The “Brand Trumps It All” Fallacy
Marketing isn’t a wand. It’s a megaphone that makes your business louder, for better or worse.
There’s a special kind of corporate drama that unfolds when things aren’t going well. Revenue’s flat, customers aren’t exactly thrilled, and the sales team is googling job openings. That’s when someone—usually wearing a black turtleneck and wielding a half-baked TED Talk quote—chimes in with:
“We are a premium brand, like Apple. We should be charging premium pricing”.
Ah yes, Apple. The corporate north star. The favorite excuse of every C-suite that wants to charge more without delivering more. Let me give you some friendly advice:
Never - Use - Apple - As - Your - Benchmark.
Apple is a unicorn riding another unicorn, powered by a software platform moat so deep, medieval kings would’ve traded their kingdoms (and probably a few thousand peasants) for it. They are the exception to every rule. Emulating them is like picking up a tennis racket for the first time and deciding to serve like Federer. Trust me—I’ve tried. It ends with pulled muscles and broken dreams. And it will for your brand too.
Apple didn’t decide to have a premium brand. They earned it over decades through iconic products, unmatched user experience, and billions in R&D. Their “brand” wasn’t the spark—it was the smoke from a raging fire of product and platform excellence. Let’s break it down.
Brand. Product. Platform.
Three pillars. Only one of them is the result, not the input. You don’t start with brand. That’s not how it works. Apple’s brand equity wasn’t willed into existence by a clever campaign or some visionary on LinkedIn. It took 34 years, a near-death experience in 1997, and the launch of a product that fundamentally changed how humans interact with technology.
Remember BlackBerry? Yeah, they launched a smartphone five years before the iPhone. But their UX was so painful in comparison that all of a sudden it felt like texting with oven mitts. Apple didn’t just build a better phone—they built a better experience. And then they built a world around it. Your phone syncs with your laptop, your watch, your TV, your car, and—if you’re truly cursed—your gym equipment. That’s platform power. And that’s what makes customers stick around even when the new iPhone looks exactly like the old iPhone, only with “slightly rounder corners.”And yet, more often than not, companies think they’re just one “brand refresh” away from world domination.

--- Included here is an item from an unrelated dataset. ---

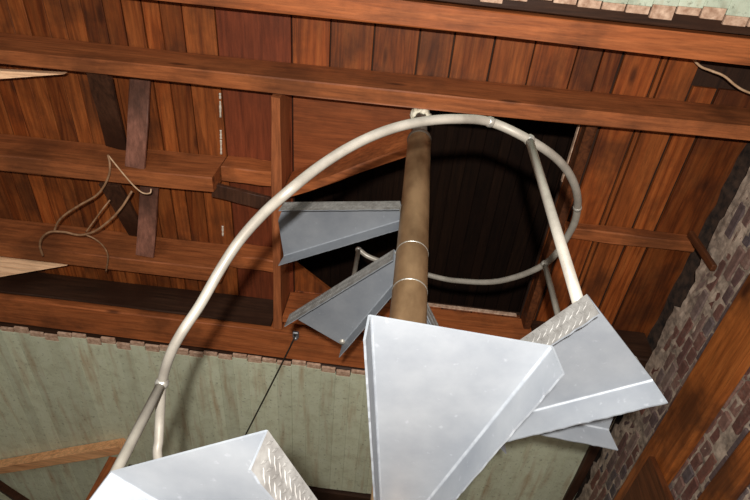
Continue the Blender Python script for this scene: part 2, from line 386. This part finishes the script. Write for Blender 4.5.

Using a real example—let’s call them ACME, mostly to protect the guilty. What’s ACME’s plan? Raise prices. Chase complex projects their competitors turned down. Deliver half-baked services and then blame marketing when customers start ghosting them. You can’t skip the hard part. You can’t brand your way out of a weak product. Marketing isn’t a wand—it’s a megaphone. If what you’re selling is broken or boring, all marketing does is help people figure that out faster.
If your fundamentals suck, your brand will suck. If your customer experience is subpar, no amount of slick design or poetic web copy will save you. If your product can’t meet expectations, your premium pricing is just a tax on disappointment.
You Don’t Get the Marketing Flywheel Until You Earn It.
That magical place where your brand, product, and experience compound into a self-reinforcing growth machine? It’s real. But it’s on the other side of years of product-market fit, customer obsession, and operational discipline. Until then, your biggest problem isn’t awareness. You’re not under-marketed, you’re under-built.
Set Realistic Brand Goals
Not being at the flywheel stage doesn’t mean brand doesn’t matter—it means your expectations (and budget) should come with a dose of reality. At this stage, the goal isn’t to be iconic and premium; it’s to be recognizable and relevant. A strong early milestone? That your target customers know your name and have a clear sense of what makes you different. And that every touchpoint—your website, your digital ads, your sales team, your executives, and yes, every order you actually deliver, stress on every order—consistently reinforces that message. That’s how real brands are built: not through slogans or ad spend alone, but through repetition, clarity, and delivery. Do that well, and then and only then, you’ve started your journey towards the brand flywheel, where pricing and success is no longer bounded by the laws of reality.